-- begin --

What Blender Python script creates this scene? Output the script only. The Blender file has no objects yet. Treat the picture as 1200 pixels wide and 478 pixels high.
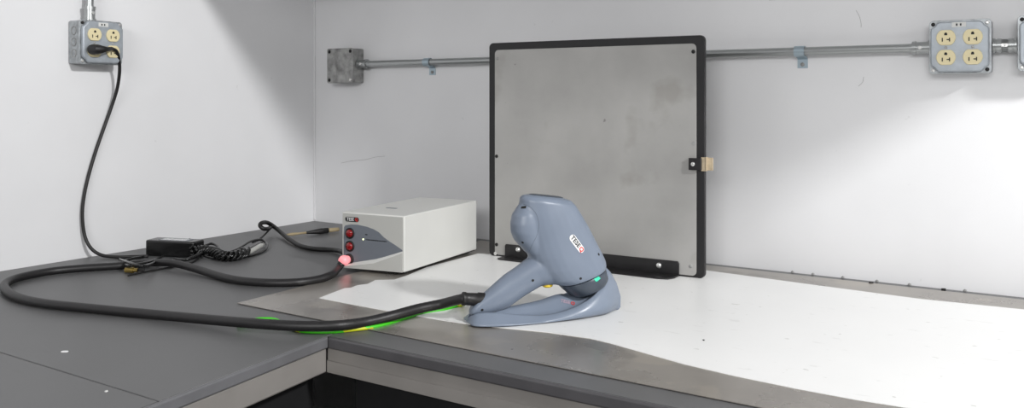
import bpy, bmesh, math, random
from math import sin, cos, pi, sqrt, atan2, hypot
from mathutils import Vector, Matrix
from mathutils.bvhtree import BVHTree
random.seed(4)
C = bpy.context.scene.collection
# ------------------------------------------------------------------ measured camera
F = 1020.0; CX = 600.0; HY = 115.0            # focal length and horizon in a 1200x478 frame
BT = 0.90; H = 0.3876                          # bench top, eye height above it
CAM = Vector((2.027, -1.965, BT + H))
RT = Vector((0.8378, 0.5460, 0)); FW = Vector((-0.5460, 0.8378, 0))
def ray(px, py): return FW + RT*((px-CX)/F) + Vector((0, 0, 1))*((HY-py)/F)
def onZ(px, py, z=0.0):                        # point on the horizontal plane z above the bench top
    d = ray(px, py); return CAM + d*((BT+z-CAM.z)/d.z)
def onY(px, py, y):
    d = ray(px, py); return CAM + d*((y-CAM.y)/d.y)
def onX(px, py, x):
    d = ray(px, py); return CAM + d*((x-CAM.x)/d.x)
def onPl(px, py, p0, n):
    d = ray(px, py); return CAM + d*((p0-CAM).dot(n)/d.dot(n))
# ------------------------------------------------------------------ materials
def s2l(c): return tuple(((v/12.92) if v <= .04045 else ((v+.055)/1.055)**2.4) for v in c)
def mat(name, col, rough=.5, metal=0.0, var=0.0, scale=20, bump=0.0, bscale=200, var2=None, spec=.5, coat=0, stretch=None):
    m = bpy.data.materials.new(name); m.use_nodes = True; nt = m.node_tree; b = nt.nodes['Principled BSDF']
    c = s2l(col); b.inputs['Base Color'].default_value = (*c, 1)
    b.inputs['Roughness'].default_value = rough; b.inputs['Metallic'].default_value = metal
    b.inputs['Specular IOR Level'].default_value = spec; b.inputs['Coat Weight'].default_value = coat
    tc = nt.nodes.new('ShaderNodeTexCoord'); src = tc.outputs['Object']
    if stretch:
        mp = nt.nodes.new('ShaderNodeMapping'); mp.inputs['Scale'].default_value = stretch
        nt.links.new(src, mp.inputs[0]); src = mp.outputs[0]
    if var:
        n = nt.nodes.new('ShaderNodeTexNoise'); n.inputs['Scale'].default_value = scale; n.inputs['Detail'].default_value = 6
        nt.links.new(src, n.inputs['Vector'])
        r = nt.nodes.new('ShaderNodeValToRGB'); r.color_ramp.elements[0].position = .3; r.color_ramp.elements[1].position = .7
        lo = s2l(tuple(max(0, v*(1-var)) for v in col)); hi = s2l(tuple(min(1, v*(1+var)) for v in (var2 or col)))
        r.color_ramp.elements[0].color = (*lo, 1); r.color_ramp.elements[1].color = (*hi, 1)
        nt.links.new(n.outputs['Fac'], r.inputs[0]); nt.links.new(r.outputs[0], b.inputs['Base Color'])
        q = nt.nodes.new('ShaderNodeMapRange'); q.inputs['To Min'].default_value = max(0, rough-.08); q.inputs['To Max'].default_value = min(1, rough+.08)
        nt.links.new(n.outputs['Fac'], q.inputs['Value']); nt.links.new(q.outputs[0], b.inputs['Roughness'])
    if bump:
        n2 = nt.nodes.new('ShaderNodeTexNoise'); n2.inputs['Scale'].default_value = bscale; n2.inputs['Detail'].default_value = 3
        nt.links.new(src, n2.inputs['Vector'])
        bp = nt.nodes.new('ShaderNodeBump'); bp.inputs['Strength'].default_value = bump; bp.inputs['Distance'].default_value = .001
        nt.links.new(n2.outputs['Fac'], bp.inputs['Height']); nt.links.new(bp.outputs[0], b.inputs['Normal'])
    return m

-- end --

**Your instructions**
Reproduce the data verbatim. Do not carry any picture into the copy.

**Exercise result**
What Blender Python script creates this scene? Output the script only. The Blender file has no objects yet. Treat the picture as 1200 pixels wide and 478 pixels high.
import bpy, bmesh, math, random
from math import sin, cos, pi, sqrt, atan2, hypot
from mathutils import Vector, Matrix
from mathutils.bvhtree import BVHTree
random.seed(4)
C = bpy.context.scene.collection
# ------------------------------------------------------------------ measured camera
F = 1020.0; CX = 600.0; HY = 115.0            # focal length and horizon in a 1200x478 frame
BT = 0.90; H = 0.3876                          # bench top, eye height above it
CAM = Vector((2.027, -1.965, BT + H))
RT = Vector((0.8378, 0.5460, 0)); FW = Vector((-0.5460, 0.8378, 0))
def ray(px, py): return FW + RT*((px-CX)/F) + Vector((0, 0, 1))*((HY-py)/F)
def onZ(px, py, z=0.0):                        # point on the horizontal plane z above the bench top
    d = ray(px, py); return CAM + d*((BT+z-CAM.z)/d.z)
def onY(px, py, y):
    d = ray(px, py); return CAM + d*((y-CAM.y)/d.y)
def onX(px, py, x):
    d = ray(px, py); return CAM + d*((x-CAM.x)/d.x)
def onPl(px, py, p0, n):
    d = ray(px, py); return CAM + d*((p0-CAM).dot(n)/d.dot(n))
# ------------------------------------------------------------------ materials
def s2l(c): return tuple(((v/12.92) if v <= .04045 else ((v+.055)/1.055)**2.4) for v in c)
def mat(name, col, rough=.5, metal=0.0, var=0.0, scale=20, bump=0.0, bscale=200, var2=None, spec=.5, coat=0, stretch=None):
    m = bpy.data.materials.new(name); m.use_nodes = True; nt = m.node_tree; b = nt.nodes['Principled BSDF']
    c = s2l(col); b.inputs['Base Color'].default_value = (*c, 1)
    b.inputs['Roughness'].default_value = rough; b.inputs['Metallic'].default_value = metal
    b.inputs['Specular IOR Level'].default_value = spec; b.inputs['Coat Weight'].default_value = coat
    tc = nt.nodes.new('ShaderNodeTexCoord'); src = tc.outputs['Object']
    if stretch:
        mp = nt.nodes.new('ShaderNodeMapping'); mp.inputs['Scale'].default_value = stretch
        nt.links.new(src, mp.inputs[0]); src = mp.outputs[0]
    if var:
        n = nt.nodes.new('ShaderNodeTexNoise'); n.inputs['Scale'].default_value = scale; n.inputs['Detail'].default_value = 6
        nt.links.new(src, n.inputs['Vector'])
        r = nt.nodes.new('ShaderNodeValToRGB'); r.color_ramp.elements[0].position = .3; r.color_ramp.elements[1].position = .7
        lo = s2l(tuple(max(0, v*(1-var)) for v in col)); hi = s2l(tuple(min(1, v*(1+var)) for v in (var2 or col)))
        r.color_ramp.elements[0].color = (*lo, 1); r.color_ramp.elements[1].color = (*hi, 1)
        nt.links.new(n.outputs['Fac'], r.inputs[0]); nt.links.new(r.outputs[0], b.inputs['Base Color'])
        q = nt.nodes.new('ShaderNodeMapRange'); q.inputs['To Min'].default_value = max(0, rough-.08); q.inputs['To Max'].default_value = min(1, rough+.08)
        nt.links.new(n.outputs['Fac'], q.inputs['Value']); nt.links.new(q.outputs[0], b.inputs['Roughness'])
    if bump:
        n2 = nt.nodes.new('ShaderNodeTexNoise'); n2.inputs['Scale'].default_value = bscale; n2.inputs['Detail'].default_value = 3
        nt.links.new(src, n2.inputs['Vector'])
        bp = nt.nodes.new('ShaderNodeBump'); bp.inputs['Strength'].default_value = bump; bp.inputs['Distance'].default_value = .001
        nt.links.new(n2.outputs['Fac'], bp.inputs['Height']); nt.links.new(bp.outputs[0], b.inputs['Normal'])
    return m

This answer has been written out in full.